His path up the corporate ladder included a seven-year stint in the firm’s Stamford, Connecticut, office. Tully was named a vice president in 1971, president of consumer marketing in 1984, president and chief operating officer in 1985. He was deputy to CEO William Schreyer and succeeded him in May 1992, adding the chairman’s role the following year.

Tully told CNN’s Lou Dobbs in 1997 that Merrill Lynch had found success by focusing on long-term client relationships.

“If you follow your clients, you’ll continue to do well because you won’t be narrow, you won’t be myopic,” he said.

He insisted that Merrill Lynch offices around the globe display the five principles -- client focus, respect for the individual, teamwork, responsible citizenship and integrity -- on which Charlie Merrill had founded the firm, Greg Farrell wrote in “Crash of the Titans,” his 2010 book about Merrill’s collapse.

Serving Clients

Tully “could make clients feel like they were Merrill Lynch’s most important customers,” Farrell wrote. “On road trips, he would follow up client meetings with visits to the local offices of Merrill Lynch private client managers, where his glad-handing and banter weren’t an act, but the expression of a man who actually cared about the firm’s network of financial advisers.”
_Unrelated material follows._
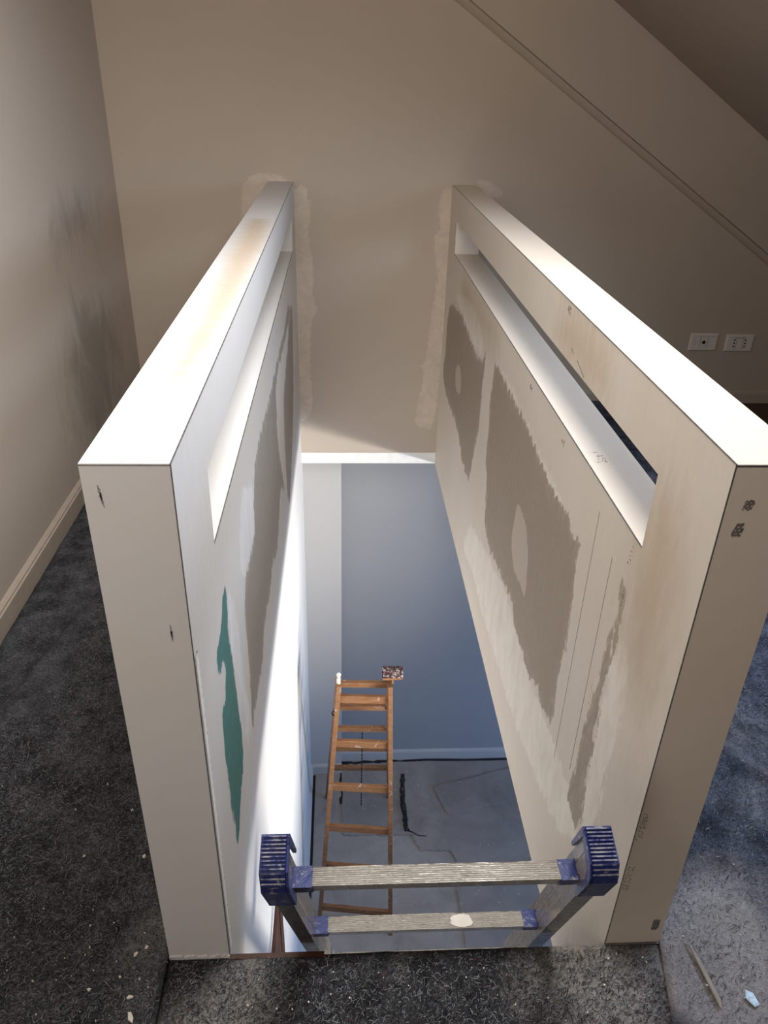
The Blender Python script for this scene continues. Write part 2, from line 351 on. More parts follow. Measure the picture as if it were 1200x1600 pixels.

Merrill Lynch’s work with one of its clients -- Orange County, California -- left a blot on Tully’s record. The firm sold the county customized bonds that initially generated high returns but led, in December 1994, to the biggest municipal bankruptcy in U.S. history. The county sued Merrill, which settled for $400 million in 1998.

Tully was named non-executive chairman of the National Association of Securities Dealers in 1996.

In 2008, Tully joined with former colleagues to found Fieldpoint Private, a Greenwich, Connecticut-based financial firm.

In addition to his daughter Eileen, survivors include his wife of 59 years, Grace Tully; children Daniel, Timothy and Elizabeth; 13 grandchildren; and two great-grandchildren.